Icon in the chapel at All Hallows Guesthouse
In recent decades there has been a revival in interest in Julian and her writings. It is odd how a recluse in medieval Norwich should have such a very profound effect on so many people in our very different contemporary world. It’s easy to think of Julian as a loner, detached from the world around her. But this was very much not the case. Anchorites and anchoresses chose to be in busy cities, anchored in a place where they would have been in demand as spiritual counsellors and advisers. They also had more chance of an income to support their way of life.
Julian’s cell would have included one window into the church, through which she would participate in worship and receive Holy Communion; and another into the street, to which the people of Norwich would have come for wisdom and holy help.
I wonder if this sense of isolation encircled by activity is part of our attraction to her today. It’s the very opposite of the experience of many in our fast-paced, digital age. We are surrounded by activity and connection, but so many people are, in fact, very isolated. Social media, for example, can make us more isolated rather than better connected. From her solitude Julian tells us that ‘All shall be well, and all shall be well, and all manner of things shall be well’. Increasingly it’s a reassurance that people need to hear.
I was fortified on Friday evening by dinner with Fr Bruce Batstone. Bruce is Vicar of Hornsey, so a colleague of mine in the Edmonton Episcopal Area. He is also Convener of the Companions of Julian of Norwich, a dispersed group of Christians grounded in prayer and study of Julian’s Revelations, including a commitment to solitude. They continue her work today.
I stayed overnight in All Hallows. The bedrooms are named after the Christian heroes of East Anglia. My room, with its view of the Cathedral beyond St Julian’s Church, was called Herbert da Losinga. In the tenth century he bought his bishopric, then repented of his simony, and went on to pay penance by building not only Norwich Cathedral, but also the great churches in Yarmouth and King’s (or Bishop’s) Lynn.
I breakfasted with fellow guest Sandra, who lives close to another significant historical site in the region, Sutton Hoo.

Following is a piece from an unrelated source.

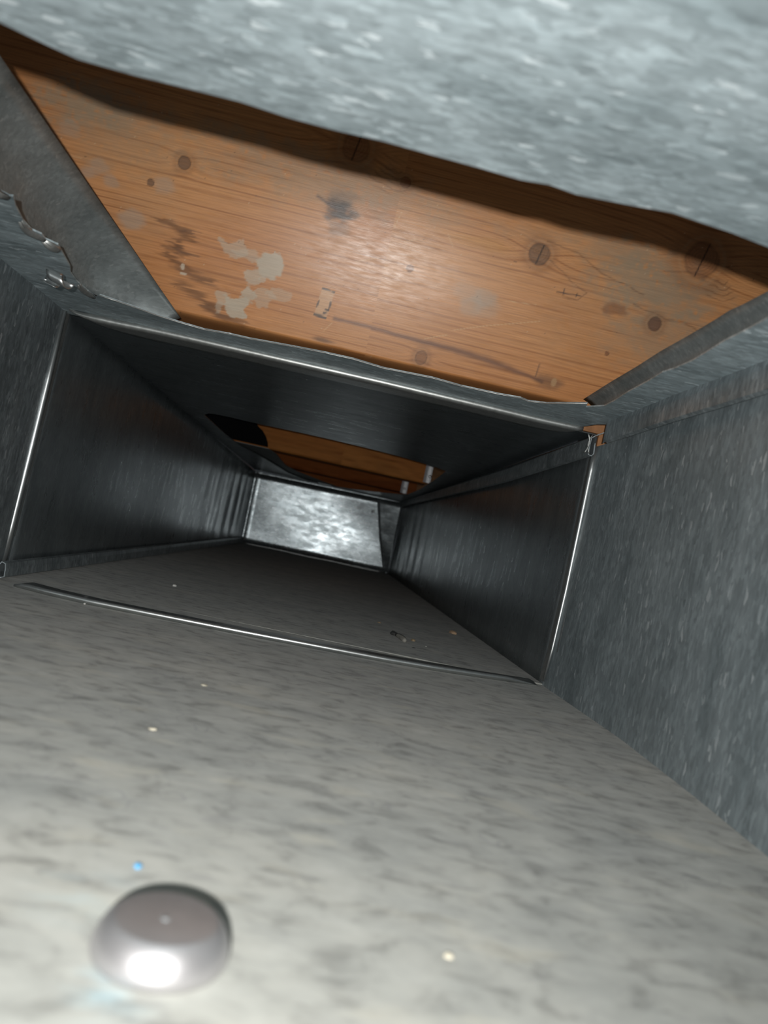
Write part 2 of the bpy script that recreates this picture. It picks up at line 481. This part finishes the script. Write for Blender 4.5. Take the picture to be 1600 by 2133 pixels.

She was in Norwich to trace her family tree, and had chosen to stay here not for any overtly spiritual reason, but because it felt safer than an hotel. I think the nuns would have liked that.
The cell in St Julian's Church
I said Morning Prayer in the chapel of the guesthouse, and, after breakfast, went to pray in the reconstructed cell alongside St Julian’s Church. It’s a place where I have often prayed. I knelt where Julian had knelt. I held in my hand a hazelnut, as she had, finding in it ‘all that is made’. There are few places I can think of where silence and contemplation come so naturally.
The rest of this walk is in a separate post. But the image of the hazelnut returned to me this (Sunday) morning. I celebrated Mass at St Mary, East Rudham, which sits beside the road from Fakenham to King’s Lynn.
In today’s gospel reading Jesus says, ‘I am the good shepherd, [who] lays down his life for the sheep.’ I preached about the need for us to place our trust in the Good Shepherd, much as Julian had done. Reflecting on that hazelnut, Julian remarked, ‘It lasteth and ever shall, because God loveth it.’ As the love, care and nurture of the Good Shepherd was revealed to her, may it be revealed to us too today.